Within the Hermetic book called Asclepius there appears a poignant and veritably accurate prophecy of Ancient Egypt’s decline:

“O Egypt, Egypt of your reverent deeds only stories will survive… Only words cut in stone will survive to tell of your faithful works… No one will look up to heaven. The reverent will be thought mad, and the irreverent wise.”

But with today’s renewed interest in Hermeticism, and the arrival of a new generation of supple translations and informed seekers, we are entering a phase of Hermetic rebirth. This, too, was foreseen in Asclepius:

“Then he [Hermes] will restore the world to its beauty of old… the people of that time will honor the god who makes and restores so great a work. And this will be the rebirth of the world: a reformation of all good things and restitution.”
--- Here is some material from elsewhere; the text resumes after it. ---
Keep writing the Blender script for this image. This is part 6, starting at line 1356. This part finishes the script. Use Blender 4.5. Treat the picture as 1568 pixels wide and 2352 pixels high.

This renewal arrives with a caveat: If Hermes is to be resurrected, such an alchemical operation must occur within you. By exploring the ideas of Hermeticism, by working with Hermetic meditations and practices, and by experimenting with the prospect that the individual interplays with extra-physical forces — forces which, in the form of personified energies, may be lonely for your attention — you effectively facilitate and experience the resurrection of Hermes. You fulfill the vision of one of the last of the ancient Hermeticists, the Greek writer Stobaeus, who wrote in 500 A.D.: “Up, Up O ye gods!… The dawn of a new day of justice invites us.”